Dataset excerpt
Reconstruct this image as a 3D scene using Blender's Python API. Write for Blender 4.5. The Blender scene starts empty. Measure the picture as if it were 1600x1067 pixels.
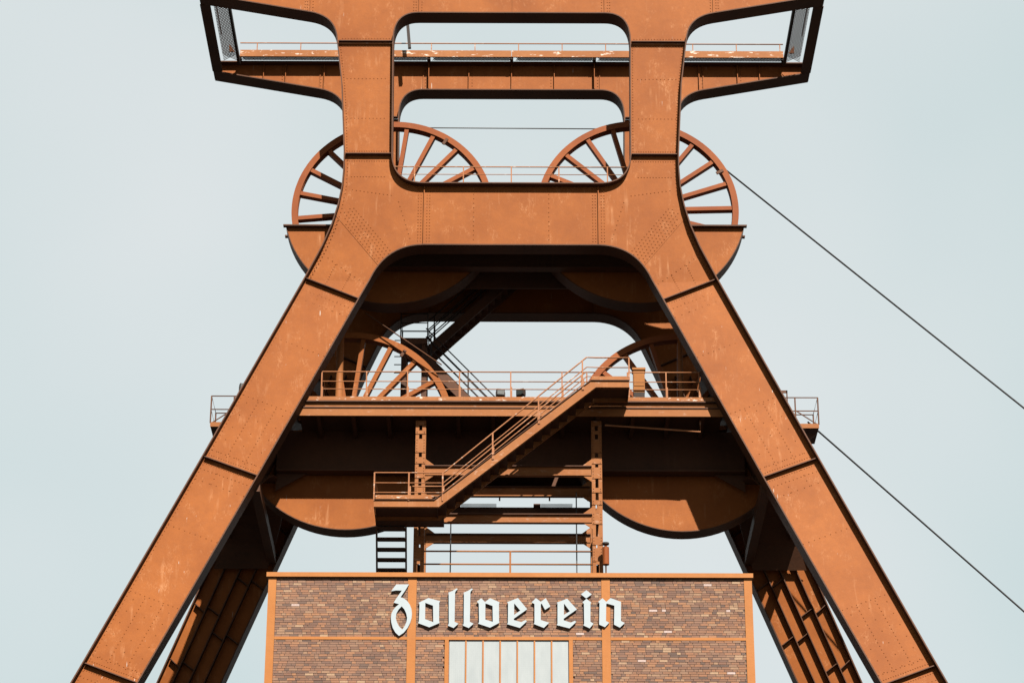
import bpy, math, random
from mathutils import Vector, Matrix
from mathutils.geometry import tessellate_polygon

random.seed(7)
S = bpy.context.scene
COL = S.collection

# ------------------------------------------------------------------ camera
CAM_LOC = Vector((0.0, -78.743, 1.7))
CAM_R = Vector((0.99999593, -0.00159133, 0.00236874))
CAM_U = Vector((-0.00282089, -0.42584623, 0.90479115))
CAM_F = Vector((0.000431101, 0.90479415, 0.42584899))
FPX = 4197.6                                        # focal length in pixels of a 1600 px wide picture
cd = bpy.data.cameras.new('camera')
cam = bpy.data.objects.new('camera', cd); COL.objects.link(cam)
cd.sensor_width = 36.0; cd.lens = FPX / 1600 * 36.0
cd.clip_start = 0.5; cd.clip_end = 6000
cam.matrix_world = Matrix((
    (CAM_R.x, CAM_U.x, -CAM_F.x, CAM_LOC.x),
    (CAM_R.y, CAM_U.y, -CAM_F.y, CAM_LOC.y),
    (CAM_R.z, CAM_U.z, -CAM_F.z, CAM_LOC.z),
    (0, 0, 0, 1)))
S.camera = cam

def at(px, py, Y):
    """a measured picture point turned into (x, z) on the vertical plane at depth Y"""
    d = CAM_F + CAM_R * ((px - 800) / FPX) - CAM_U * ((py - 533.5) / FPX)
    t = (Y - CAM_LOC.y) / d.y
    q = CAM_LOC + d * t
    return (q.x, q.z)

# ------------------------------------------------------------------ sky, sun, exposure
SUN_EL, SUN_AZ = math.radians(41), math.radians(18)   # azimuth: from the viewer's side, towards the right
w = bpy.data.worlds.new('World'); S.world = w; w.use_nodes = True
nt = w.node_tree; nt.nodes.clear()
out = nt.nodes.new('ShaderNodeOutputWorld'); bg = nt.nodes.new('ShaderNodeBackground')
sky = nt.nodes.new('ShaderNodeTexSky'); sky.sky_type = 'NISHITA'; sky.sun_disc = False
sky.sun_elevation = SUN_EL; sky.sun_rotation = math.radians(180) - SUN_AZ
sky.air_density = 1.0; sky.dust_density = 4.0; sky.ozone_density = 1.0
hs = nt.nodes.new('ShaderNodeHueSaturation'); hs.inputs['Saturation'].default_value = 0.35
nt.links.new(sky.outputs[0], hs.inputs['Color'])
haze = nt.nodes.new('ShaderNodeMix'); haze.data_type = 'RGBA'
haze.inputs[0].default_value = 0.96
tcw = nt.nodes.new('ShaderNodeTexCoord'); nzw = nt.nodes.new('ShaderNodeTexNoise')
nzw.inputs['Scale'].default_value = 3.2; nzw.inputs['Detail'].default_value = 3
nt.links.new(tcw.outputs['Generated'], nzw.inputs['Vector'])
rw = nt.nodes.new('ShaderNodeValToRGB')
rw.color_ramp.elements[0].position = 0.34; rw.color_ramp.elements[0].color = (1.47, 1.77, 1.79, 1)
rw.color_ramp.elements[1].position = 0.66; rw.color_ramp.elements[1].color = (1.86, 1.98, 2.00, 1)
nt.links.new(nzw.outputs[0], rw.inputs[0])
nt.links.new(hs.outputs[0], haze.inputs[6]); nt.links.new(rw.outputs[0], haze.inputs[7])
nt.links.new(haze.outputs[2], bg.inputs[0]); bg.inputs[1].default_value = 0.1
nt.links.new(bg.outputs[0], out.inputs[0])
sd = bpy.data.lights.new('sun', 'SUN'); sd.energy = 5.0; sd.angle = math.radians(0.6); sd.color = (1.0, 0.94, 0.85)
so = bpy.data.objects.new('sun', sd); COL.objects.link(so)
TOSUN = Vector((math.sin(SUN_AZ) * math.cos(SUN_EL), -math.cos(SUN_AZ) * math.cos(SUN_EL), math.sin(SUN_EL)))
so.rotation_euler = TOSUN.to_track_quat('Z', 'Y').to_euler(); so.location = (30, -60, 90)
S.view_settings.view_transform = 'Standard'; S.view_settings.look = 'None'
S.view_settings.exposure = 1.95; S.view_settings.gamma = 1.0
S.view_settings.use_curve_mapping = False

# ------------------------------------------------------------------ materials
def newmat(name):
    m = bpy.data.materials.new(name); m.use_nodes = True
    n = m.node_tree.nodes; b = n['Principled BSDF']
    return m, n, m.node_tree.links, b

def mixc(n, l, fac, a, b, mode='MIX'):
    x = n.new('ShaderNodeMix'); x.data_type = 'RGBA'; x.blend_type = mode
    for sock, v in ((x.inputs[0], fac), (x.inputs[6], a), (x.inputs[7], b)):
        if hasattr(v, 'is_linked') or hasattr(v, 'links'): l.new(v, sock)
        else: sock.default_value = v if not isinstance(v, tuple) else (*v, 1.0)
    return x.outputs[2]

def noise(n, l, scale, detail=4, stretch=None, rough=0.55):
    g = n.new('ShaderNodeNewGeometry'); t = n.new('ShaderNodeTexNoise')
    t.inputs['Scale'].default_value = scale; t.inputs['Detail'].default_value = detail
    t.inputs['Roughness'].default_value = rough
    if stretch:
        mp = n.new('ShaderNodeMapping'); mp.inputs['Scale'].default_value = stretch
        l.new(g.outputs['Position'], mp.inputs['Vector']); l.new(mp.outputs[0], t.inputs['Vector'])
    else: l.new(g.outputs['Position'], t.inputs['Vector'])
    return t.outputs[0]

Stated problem
Repeat the listing above up to and including the line with "from mathutils.geometry import", starting from its first line. Drop any pictures.

Output for this task
Reconstruct this image as a 3D scene using Blender's Python API. Write for Blender 4.5. The Blender scene starts empty. Measure the picture as if it were 1600x1067 pixels.
import bpy, math, random
from mathutils import Vector, Matrix
from mathutils.geometry import tessellate_polygon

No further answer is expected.